Developers build projects to satisfy market demand. To that end, the west side of north Scottsdale Road is in the City of Phoenix. The land has not been developed yet because it is under the control of the State Land Department.

That will not be the case forever.

When Phoenix gets a chance to rezone it, they will undoubtedly line it with commercial projects to service north Scottsdale’s artificially constrained submarket. The neighbors on the east side of the road will still get all the drive thrus, the apartments, the mini storages, the senior care facilities, and all the associated traffic, while Phoenix gleefully picks Scottsdale’s sales tax pockets clean once again. This is really getting old.

Bear in mind, the city is currently running infomercials to urge Scottsdale residents to shop locally. Remember the economic vitality requirement? Do infomercials count?

What the City Council is supporting is exactly the opposite of what they are charged to do and what they are asking from Scottsdale residents.
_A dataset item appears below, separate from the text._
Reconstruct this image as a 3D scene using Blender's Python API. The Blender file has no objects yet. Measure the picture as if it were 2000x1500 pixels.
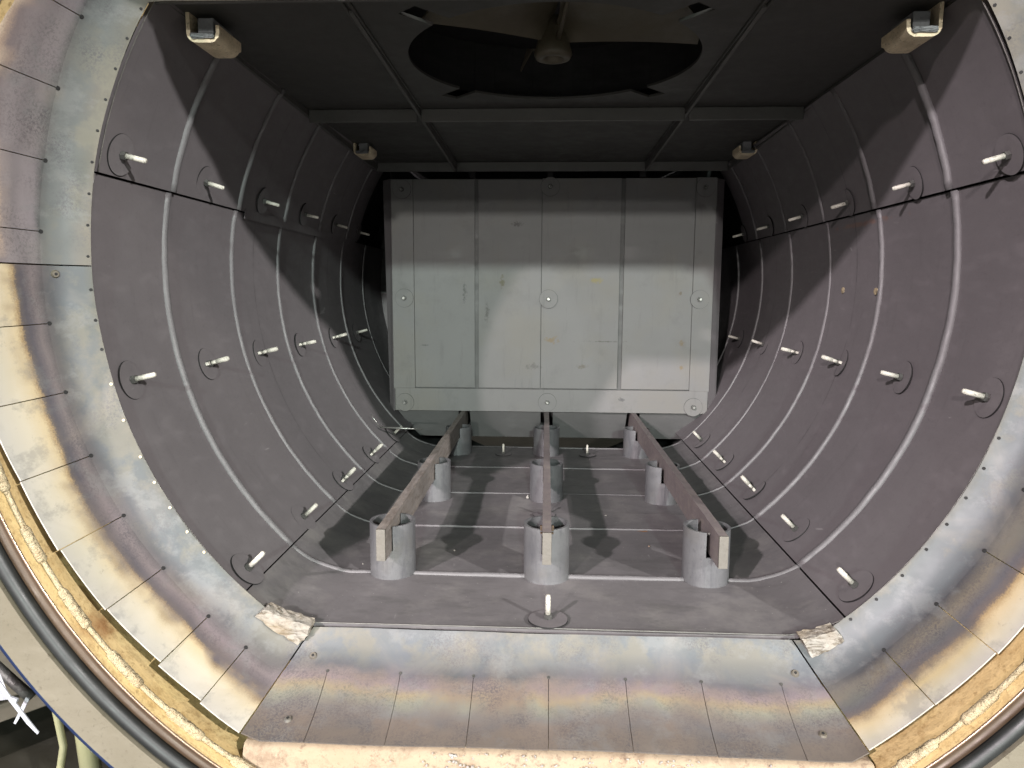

Where’s north Scottsdale’s equity contribution to the city?

Also, where is north Scottsdale’s diversity of product?

The model that our council and staff have designed for north Scottsdale mimics the Town of Paradise Valley, where they have hotels but no retail. To afford that luxury residents pay for city services via property taxes, and those are based on value. The more expensive your home, the more you pay. It is a fair and equitable tax system.

Scottsdale relies upon sales taxes to foot that bill, resulting in the most regressive tax system in the nation.

Never has there been a more geographically privileged area than north Scottsdale. We have a wealthy bedroom community within our borders, and the mayor and new council appear to openly endorse this cushy arrangement.

To make matters worse, it is significantly more expensive to service 100 homes spread over 100-plus acres than a 100-unit condominium complex.

As if that is not bad enough, the mayor now has his sights set on preserving functionally obsolete single-story buildings in downtown Scottsdale that were built 20 years before the Brady Bunch aired on TV.

Old Town Scottsdale is barely contributing to the sales tax base, so its time for redevelopment. If you are a building owner in this area get ready for your exit strategy to be blown up via general plan.

The bottom line is if this plan doesn’t change and gets approved by voters, it is only a matter of time before a future City Council will be discussing how to pay for dozens of years of irresponsible land planning. Meaning, your taxes will go up. A lot.

Editor’s Note: Larry Heath is a resident of Scottsdale.